# TASK OBJECTIVE
Copy out all the lines exactly. Omit pictures.

[3D scene scripts]
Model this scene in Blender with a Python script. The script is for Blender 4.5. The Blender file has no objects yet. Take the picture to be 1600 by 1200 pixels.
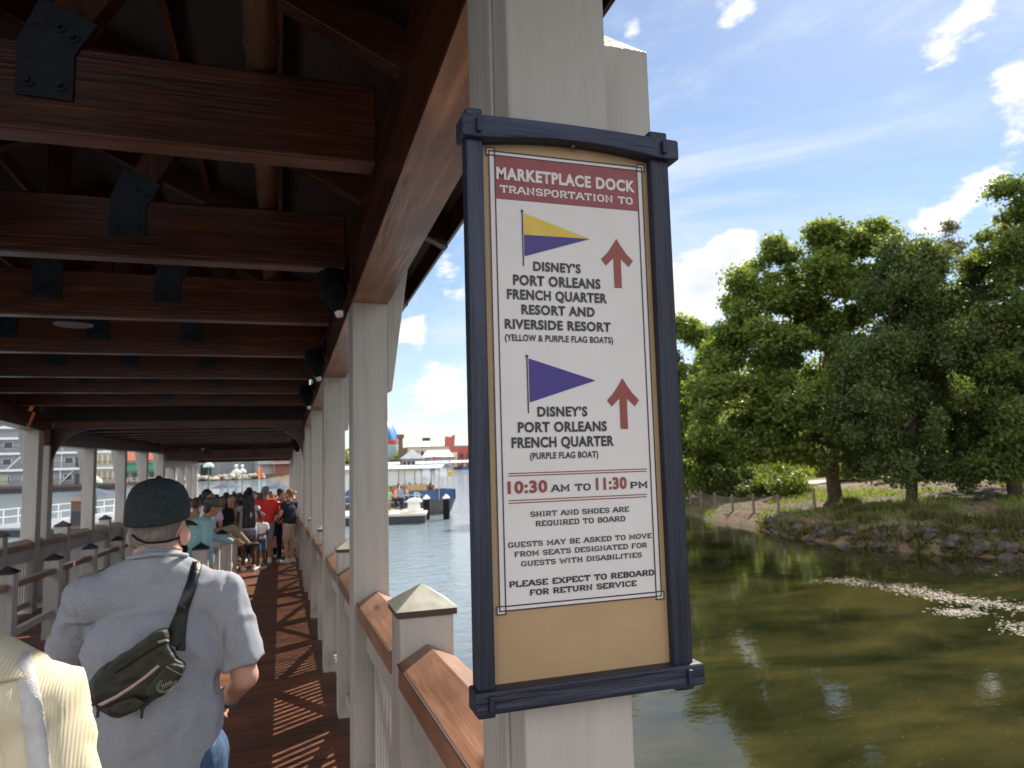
import bpy, bmesh, math, random
import numpy as np
from mathutils import Vector, Matrix, noise as mnoise
random.seed(7); rng = np.random.default_rng(7)
R = math.radians
SC = bpy.context.scene
COL = SC.collection

# ------------------------------------------------------------------ camera
F, HY, ROLL, YAW, H = 1109.0, 712.0, R(1.53), R(18.1), 1.73
PIT = math.atan((HY - 600) / F)
cy, sy = math.cos(YAW), math.sin(YAW)
FW = np.array([sy*math.cos(PIT), cy*math.cos(PIT), math.sin(PIT)])
_r = np.array([cy, -sy, 0.0]); _u = np.cross(_r, FW)
IX = math.cos(ROLL)*_r - math.sin(ROLL)*_u
IY = math.sin(ROLL)*_r + math.cos(ROLL)*_u
CAM = np.array([0, 0, H])
cd = bpy.data.cameras.new('camera'); cam = bpy.data.objects.new('camera', cd); COL.objects.link(cam)
cd.sensor_width = 36.0; cd.lens = F/1600*36; cd.clip_start = 0.05; cd.clip_end = 6000
cam.matrix_world = Matrix(((IX[0], IY[0], -FW[0], 0), (IX[1], IY[1], -FW[1], 0), (IX[2], IY[2], -FW[2], H), (0, 0, 0, 1)))
cd.dof.use_dof = True; cd.dof.focus_distance = 1.5; cd.dof.aperture_fstop = 7.5
SC.camera = cam

def ray(x, y): return FW + IX*(x-800)/F + IY*(600-y)/F
def onX(x, y, X): d = ray(x, y); return CAM + d*(X/d[0])
def onY(x, y, Y): d = ray(x, y); return CAM + d*(Y/d[1])
def onZ(x, y, z): d = ray(x, y); return CAM + d*((z-H)/d[2])
def onD(x, y, D): return CAM + ray(x, y)*D
def az_of(x): d = ray(x, 720); return math.atan2(d[0], d[1])
WATER = -2.8
SLOPE = 0.038
def zf(y): return -SLOPE*y
def zf2(y): return 0.0

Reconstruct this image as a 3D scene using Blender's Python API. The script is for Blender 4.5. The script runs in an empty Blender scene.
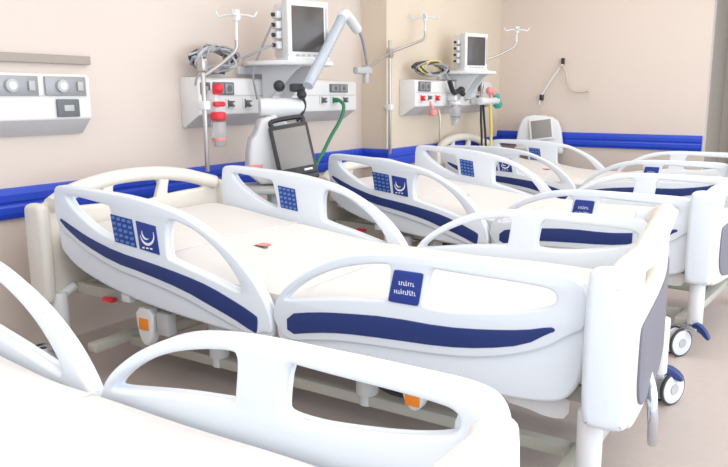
import bpy, bmesh, math, random
from mathutils import Vector, Matrix
random.seed(7)
sc = bpy.context.scene
col = sc.collection
PI = math.pi

# ------------------------------------------------------------------ materials
def mat(name, rgb, rough=.45, metal=0., vary=.03, scale=6., bump=0., trans=0., spec=.5, alpha=1.):
    m = bpy.data.materials.new(name); m.use_nodes = True
    nt = m.node_tree; b = nt.nodes['Principled BSDF']
    tc = nt.nodes.new('ShaderNodeTexCoord'); nz = nt.nodes.new('ShaderNodeTexNoise')
    nz.inputs['Scale'].default_value = scale; nz.inputs['Detail'].default_value = 3
    nt.links.new(tc.outputs['Object'], nz.inputs['Vector'])
    mx = nt.nodes.new('ShaderNodeMix'); mx.data_type = 'RGBA'
    mx.inputs[6].default_value = tuple(min(1, c * (1 - vary)) for c in rgb) + (1,)
    mx.inputs[7].default_value = tuple(min(1, c * (1 + vary)) for c in rgb) + (1,)
    nt.links.new(nz.outputs['Fac'], mx.inputs[0]); nt.links.new(mx.outputs[2], b.inputs['Base Color'])
    b.inputs['Roughness'].default_value = rough; b.inputs['Metallic'].default_value = metal
    b.inputs['Specular IOR Level'].default_value = spec
    b.inputs['Transmission Weight'].default_value = trans
    b.inputs['Alpha'].default_value = alpha
    if bump:
        bp = nt.nodes.new('ShaderNodeBump'); bp.inputs['Strength'].default_value = bump; bp.inputs['Distance'].default_value = .01
        nt.links.new(nz.outputs['Fac'], bp.inputs['Height']); nt.links.new(bp.outputs['Normal'], b.inputs['Normal'])
    return m

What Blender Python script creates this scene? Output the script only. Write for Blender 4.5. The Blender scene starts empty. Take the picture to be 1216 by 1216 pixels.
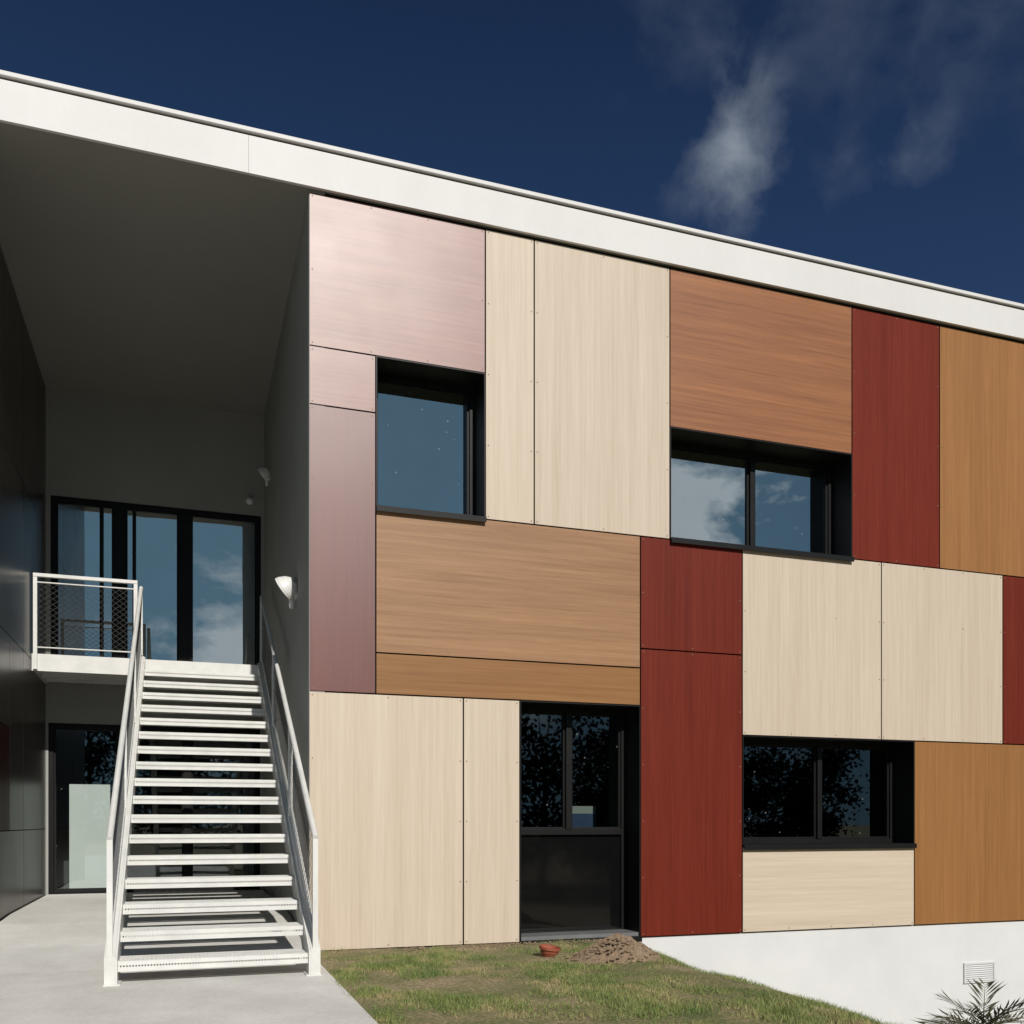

# RIGHT ANSWER
Model this scene in Blender with a Python script. The script is for Blender 4.5. The Blender file has no objects yet. Take the picture to be 1600 by 1200 pixels.
import bpy, bmesh, math, random
import numpy as np
from mathutils import Vector, Matrix, noise as mnoise
random.seed(7); rng = np.random.default_rng(7)
R = math.radians
SC = bpy.context.scene
COL = SC.collection

# ------------------------------------------------------------------ camera
F, HY, ROLL, YAW, H = 1109.0, 712.0, R(1.53), R(18.1), 1.73
PIT = math.atan((HY - 600) / F)
cy, sy = math.cos(YAW), math.sin(YAW)
FW = np.array([sy*math.cos(PIT), cy*math.cos(PIT), math.sin(PIT)])
_r = np.array([cy, -sy, 0.0]); _u = np.cross(_r, FW)
IX = math.cos(ROLL)*_r - math.sin(ROLL)*_u
IY = math.sin(ROLL)*_r + math.cos(ROLL)*_u
CAM = np.array([0, 0, H])
cd = bpy.data.cameras.new('camera'); cam = bpy.data.objects.new('camera', cd); COL.objects.link(cam)
cd.sensor_width = 36.0; cd.lens = F/1600*36; cd.clip_start = 0.05; cd.clip_end = 6000
cam.matrix_world = Matrix(((IX[0], IY[0], -FW[0], 0), (IX[1], IY[1], -FW[1], 0), (IX[2], IY[2], -FW[2], H), (0, 0, 0, 1)))
cd.dof.use_dof = True; cd.dof.focus_distance = 1.5; cd.dof.aperture_fstop = 7.5
SC.camera = cam

def ray(x, y): return FW + IX*(x-800)/F + IY*(600-y)/F
def onX(x, y, X): d = ray(x, y); return CAM + d*(X/d[0])
def onY(x, y, Y): d = ray(x, y); return CAM + d*(Y/d[1])
def onZ(x, y, z): d = ray(x, y); return CAM + d*((z-H)/d[2])
def onD(x, y, D): return CAM + ray(x, y)*D
def az_of(x): d = ray(x, 720); return math.atan2(d[0], d[1])
WATER = -2.8
SLOPE = 0.038
def zf(y): return -SLOPE*y
def zf2(y): return 0.0

Reconstruct this image as a 3D scene using Blender's Python API. The script is for Blender 4.5. The script runs in an empty Blender scene.
import bpy, bmesh, math, random
from mathutils import Vector, Matrix
random.seed(7)
sc = bpy.context.scene
col = sc.collection
PI = math.pi

# ------------------------------------------------------------------ materials
def mat(name, rgb, rough=.45, metal=0., vary=.03, scale=6., bump=0., trans=0., spec=.5, alpha=1.):
    m = bpy.data.materials.new(name); m.use_nodes = True
    nt = m.node_tree; b = nt.nodes['Principled BSDF']
    tc = nt.nodes.new('ShaderNodeTexCoord'); nz = nt.nodes.new('ShaderNodeTexNoise')
    nz.inputs['Scale'].default_value = scale; nz.inputs['Detail'].default_value = 3
    nt.links.new(tc.outputs['Object'], nz.inputs['Vector'])
    mx = nt.nodes.new('ShaderNodeMix'); mx.data_type = 'RGBA'
    mx.inputs[6].default_value = tuple(min(1, c * (1 - vary)) for c in rgb) + (1,)
    mx.inputs[7].default_value = tuple(min(1, c * (1 + vary)) for c in rgb) + (1,)
    nt.links.new(nz.outputs['Fac'], mx.inputs[0]); nt.links.new(mx.outputs[2], b.inputs['Base Color'])
    b.inputs['Roughness'].default_value = rough; b.inputs['Metallic'].default_value = metal
    b.inputs['Specular IOR Level'].default_value = spec
    b.inputs['Transmission Weight'].default_value = trans
    b.inputs['Alpha'].default_value = alpha
    if bump:
        bp = nt.nodes.new('ShaderNodeBump'); bp.inputs['Strength'].default_value = bump; bp.inputs['Distance'].default_value = .01
        nt.links.new(nz.outputs['Fac'], bp.inputs['Height']); nt.links.new(bp.outputs['Normal'], b.inputs['Normal'])
    return m

What Blender Python script creates this scene? Output the script only. Write for Blender 4.5. The Blender scene starts empty. Take the picture to be 1216 by 1216 pixels.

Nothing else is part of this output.